===== Records for this task =====
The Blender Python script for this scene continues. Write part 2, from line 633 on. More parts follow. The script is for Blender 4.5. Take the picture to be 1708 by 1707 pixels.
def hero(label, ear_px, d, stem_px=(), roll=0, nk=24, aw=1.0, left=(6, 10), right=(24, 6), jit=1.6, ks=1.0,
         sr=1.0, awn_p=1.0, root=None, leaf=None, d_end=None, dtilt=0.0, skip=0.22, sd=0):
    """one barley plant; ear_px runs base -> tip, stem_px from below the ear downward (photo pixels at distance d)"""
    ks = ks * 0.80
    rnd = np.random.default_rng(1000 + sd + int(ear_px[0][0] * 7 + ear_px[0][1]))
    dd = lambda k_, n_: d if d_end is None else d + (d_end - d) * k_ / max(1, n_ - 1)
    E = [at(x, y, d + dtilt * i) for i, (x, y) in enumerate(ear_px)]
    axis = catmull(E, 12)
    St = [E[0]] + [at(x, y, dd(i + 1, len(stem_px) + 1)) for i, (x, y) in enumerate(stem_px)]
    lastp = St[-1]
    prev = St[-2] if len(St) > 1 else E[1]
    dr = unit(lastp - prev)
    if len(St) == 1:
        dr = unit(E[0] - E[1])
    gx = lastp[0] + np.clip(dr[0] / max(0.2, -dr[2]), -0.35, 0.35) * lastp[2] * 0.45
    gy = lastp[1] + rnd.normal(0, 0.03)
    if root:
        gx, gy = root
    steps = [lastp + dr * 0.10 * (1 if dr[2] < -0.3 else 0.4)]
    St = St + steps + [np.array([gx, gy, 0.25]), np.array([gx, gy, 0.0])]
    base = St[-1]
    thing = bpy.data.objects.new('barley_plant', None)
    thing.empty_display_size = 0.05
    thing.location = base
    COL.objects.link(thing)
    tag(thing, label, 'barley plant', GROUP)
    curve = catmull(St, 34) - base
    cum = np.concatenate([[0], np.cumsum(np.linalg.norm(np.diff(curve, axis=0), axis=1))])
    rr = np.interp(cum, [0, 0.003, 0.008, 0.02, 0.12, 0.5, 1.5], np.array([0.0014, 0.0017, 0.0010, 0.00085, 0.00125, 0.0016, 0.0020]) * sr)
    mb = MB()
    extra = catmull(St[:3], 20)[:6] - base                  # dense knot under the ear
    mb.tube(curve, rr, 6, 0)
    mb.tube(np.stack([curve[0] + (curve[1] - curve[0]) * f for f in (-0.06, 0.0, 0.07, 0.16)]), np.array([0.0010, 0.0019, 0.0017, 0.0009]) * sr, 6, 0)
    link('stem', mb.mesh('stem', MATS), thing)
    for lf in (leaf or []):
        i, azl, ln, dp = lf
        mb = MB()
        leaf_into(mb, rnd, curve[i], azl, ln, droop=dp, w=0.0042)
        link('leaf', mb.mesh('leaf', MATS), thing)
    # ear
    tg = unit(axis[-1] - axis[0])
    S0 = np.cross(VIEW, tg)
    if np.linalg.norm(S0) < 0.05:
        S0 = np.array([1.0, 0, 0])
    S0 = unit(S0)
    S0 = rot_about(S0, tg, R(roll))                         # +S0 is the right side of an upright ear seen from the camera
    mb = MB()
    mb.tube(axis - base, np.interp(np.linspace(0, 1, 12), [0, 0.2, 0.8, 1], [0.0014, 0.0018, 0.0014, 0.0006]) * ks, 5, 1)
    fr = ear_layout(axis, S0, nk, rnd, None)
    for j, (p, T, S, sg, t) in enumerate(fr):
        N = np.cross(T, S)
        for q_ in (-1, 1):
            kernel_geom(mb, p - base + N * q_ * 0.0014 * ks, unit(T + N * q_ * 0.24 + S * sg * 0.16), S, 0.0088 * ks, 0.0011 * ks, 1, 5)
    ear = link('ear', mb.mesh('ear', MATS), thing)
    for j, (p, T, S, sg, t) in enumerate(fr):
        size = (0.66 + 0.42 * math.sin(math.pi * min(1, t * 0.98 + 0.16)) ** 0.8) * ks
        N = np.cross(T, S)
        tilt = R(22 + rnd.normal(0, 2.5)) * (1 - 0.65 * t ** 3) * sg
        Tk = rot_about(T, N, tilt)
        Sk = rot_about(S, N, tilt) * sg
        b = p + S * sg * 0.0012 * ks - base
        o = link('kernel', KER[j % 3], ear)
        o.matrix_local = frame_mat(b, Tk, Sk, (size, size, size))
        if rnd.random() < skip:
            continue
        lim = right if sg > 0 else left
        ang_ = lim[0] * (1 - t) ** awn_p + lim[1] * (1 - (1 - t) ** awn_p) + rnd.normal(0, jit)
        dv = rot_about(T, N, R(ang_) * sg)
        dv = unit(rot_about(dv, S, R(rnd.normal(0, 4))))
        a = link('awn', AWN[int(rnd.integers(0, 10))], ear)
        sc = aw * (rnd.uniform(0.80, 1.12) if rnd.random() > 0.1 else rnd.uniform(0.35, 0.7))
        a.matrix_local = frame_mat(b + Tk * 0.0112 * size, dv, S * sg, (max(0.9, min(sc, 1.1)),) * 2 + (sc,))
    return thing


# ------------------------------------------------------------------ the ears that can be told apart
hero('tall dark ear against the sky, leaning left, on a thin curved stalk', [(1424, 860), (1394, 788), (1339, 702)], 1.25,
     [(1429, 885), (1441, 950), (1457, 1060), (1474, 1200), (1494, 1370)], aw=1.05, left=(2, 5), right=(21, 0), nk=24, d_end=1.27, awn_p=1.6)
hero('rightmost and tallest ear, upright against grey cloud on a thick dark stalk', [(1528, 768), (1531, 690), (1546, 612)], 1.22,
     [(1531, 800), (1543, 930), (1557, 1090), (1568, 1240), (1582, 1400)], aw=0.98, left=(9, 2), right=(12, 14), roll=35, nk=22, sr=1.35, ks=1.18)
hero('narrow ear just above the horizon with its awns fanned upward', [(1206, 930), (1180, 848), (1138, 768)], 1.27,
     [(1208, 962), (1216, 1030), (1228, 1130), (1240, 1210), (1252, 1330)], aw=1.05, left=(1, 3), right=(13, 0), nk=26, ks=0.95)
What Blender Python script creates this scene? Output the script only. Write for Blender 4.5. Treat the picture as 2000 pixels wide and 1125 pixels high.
=====
Short problem ▸
Using the exact wording, write out all of the records.

Result ▸
The Blender Python script for this scene continues. Write part 2, from line 633 on. More parts follow. The script is for Blender 4.5. Take the picture to be 1708 by 1707 pixels.
def hero(label, ear_px, d, stem_px=(), roll=0, nk=24, aw=1.0, left=(6, 10), right=(24, 6), jit=1.6, ks=1.0,
         sr=1.0, awn_p=1.0, root=None, leaf=None, d_end=None, dtilt=0.0, skip=0.22, sd=0):
    """one barley plant; ear_px runs base -> tip, stem_px from below the ear downward (photo pixels at distance d)"""
    ks = ks * 0.80
    rnd = np.random.default_rng(1000 + sd + int(ear_px[0][0] * 7 + ear_px[0][1]))
    dd = lambda k_, n_: d if d_end is None else d + (d_end - d) * k_ / max(1, n_ - 1)
    E = [at(x, y, d + dtilt * i) for i, (x, y) in enumerate(ear_px)]
    axis = catmull(E, 12)
    St = [E[0]] + [at(x, y, dd(i + 1, len(stem_px) + 1)) for i, (x, y) in enumerate(stem_px)]
    lastp = St[-1]
    prev = St[-2] if len(St) > 1 else E[1]
    dr = unit(lastp - prev)
    if len(St) == 1:
        dr = unit(E[0] - E[1])
    gx = lastp[0] + np.clip(dr[0] / max(0.2, -dr[2]), -0.35, 0.35) * lastp[2] * 0.45
    gy = lastp[1] + rnd.normal(0, 0.03)
    if root:
        gx, gy = root
    steps = [lastp + dr * 0.10 * (1 if dr[2] < -0.3 else 0.4)]
    St = St + steps + [np.array([gx, gy, 0.25]), np.array([gx, gy, 0.0])]
    base = St[-1]
    thing = bpy.data.objects.new('barley_plant', None)
    thing.empty_display_size = 0.05
    thing.location = base
    COL.objects.link(thing)
    tag(thing, label, 'barley plant', GROUP)
    curve = catmull(St, 34) - base
    cum = np.concatenate([[0], np.cumsum(np.linalg.norm(np.diff(curve, axis=0), axis=1))])
    rr = np.interp(cum, [0, 0.003, 0.008, 0.02, 0.12, 0.5, 1.5], np.array([0.0014, 0.0017, 0.0010, 0.00085, 0.00125, 0.0016, 0.0020]) * sr)
    mb = MB()
    extra = catmull(St[:3], 20)[:6] - base                  # dense knot under the ear
    mb.tube(curve, rr, 6, 0)
    mb.tube(np.stack([curve[0] + (curve[1] - curve[0]) * f for f in (-0.06, 0.0, 0.07, 0.16)]), np.array([0.0010, 0.0019, 0.0017, 0.0009]) * sr, 6, 0)
    link('stem', mb.mesh('stem', MATS), thing)
    for lf in (leaf or []):
        i, azl, ln, dp = lf
        mb = MB()
        leaf_into(mb, rnd, curve[i], azl, ln, droop=dp, w=0.0042)
        link('leaf', mb.mesh('leaf', MATS), thing)
    # ear
    tg = unit(axis[-1] - axis[0])
    S0 = np.cross(VIEW, tg)
    if np.linalg.norm(S0) < 0.05:
        S0 = np.array([1.0, 0, 0])
    S0 = unit(S0)
    S0 = rot_about(S0, tg, R(roll))                         # +S0 is the right side of an upright ear seen from the camera
    mb = MB()
    mb.tube(axis - base, np.interp(np.linspace(0, 1, 12), [0, 0.2, 0.8, 1], [0.0014, 0.0018, 0.0014, 0.0006]) * ks, 5, 1)
    fr = ear_layout(axis, S0, nk, rnd, None)
    for j, (p, T, S, sg, t) in enumerate(fr):
        N = np.cross(T, S)
        for q_ in (-1, 1):
            kernel_geom(mb, p - base + N * q_ * 0.0014 * ks, unit(T + N * q_ * 0.24 + S * sg * 0.16), S, 0.0088 * ks, 0.0011 * ks, 1, 5)
    ear = link('ear', mb.mesh('ear', MATS), thing)
    for j, (p, T, S, sg, t) in enumerate(fr):
        size = (0.66 + 0.42 * math.sin(math.pi * min(1, t * 0.98 + 0.16)) ** 0.8) * ks
        N = np.cross(T, S)
        tilt = R(22 + rnd.normal(0, 2.5)) * (1 - 0.65 * t ** 3) * sg
        Tk = rot_about(T, N, tilt)
        Sk = rot_about(S, N, tilt) * sg
        b = p + S * sg * 0.0012 * ks - base
        o = link('kernel', KER[j % 3], ear)
        o.matrix_local = frame_mat(b, Tk, Sk, (size, size, size))
        if rnd.random() < skip:
            continue
        lim = right if sg > 0 else left
        ang_ = lim[0] * (1 - t) ** awn_p + lim[1] * (1 - (1 - t) ** awn_p) + rnd.normal(0, jit)
        dv = rot_about(T, N, R(ang_) * sg)
        dv = unit(rot_about(dv, S, R(rnd.normal(0, 4))))
        a = link('awn', AWN[int(rnd.integers(0, 10))], ear)
        sc = aw * (rnd.uniform(0.80, 1.12) if rnd.random() > 0.1 else rnd.uniform(0.35, 0.7))
        a.matrix_local = frame_mat(b + Tk * 0.0112 * size, dv, S * sg, (max(0.9, min(sc, 1.1)),) * 2 + (sc,))
    return thing


# ------------------------------------------------------------------ the ears that can be told apart
hero('tall dark ear against the sky, leaning left, on a thin curved stalk', [(1424, 860), (1394, 788), (1339, 702)], 1.25,
     [(1429, 885), (1441, 950), (1457, 1060), (1474, 1200), (1494, 1370)], aw=1.05, left=(2, 5), right=(21, 0), nk=24, d_end=1.27, awn_p=1.6)
hero('rightmost and tallest ear, upright against grey cloud on a thick dark stalk', [(1528, 768), (1531, 690), (1546, 612)], 1.22,
     [(1531, 800), (1543, 930), (1557, 1090), (1568, 1240), (1582, 1400)], aw=0.98, left=(9, 2), right=(12, 14), roll=35, nk=22, sr=1.35, ks=1.18)
hero('narrow ear just above the horizon with its awns fanned upward', [(1206, 930), (1180, 848), (1138, 768)], 1.27,
     [(1208, 962), (1216, 1030), (1228, 1130), (1240, 1210), (1252, 1330)], aw=1.05, left=(1, 3), right=(13, 0), nk=26, ks=0.95)
What Blender Python script creates this scene? Output the script only. Write for Blender 4.5. Treat the picture as 2000 pixels wide and 1125 pixels high.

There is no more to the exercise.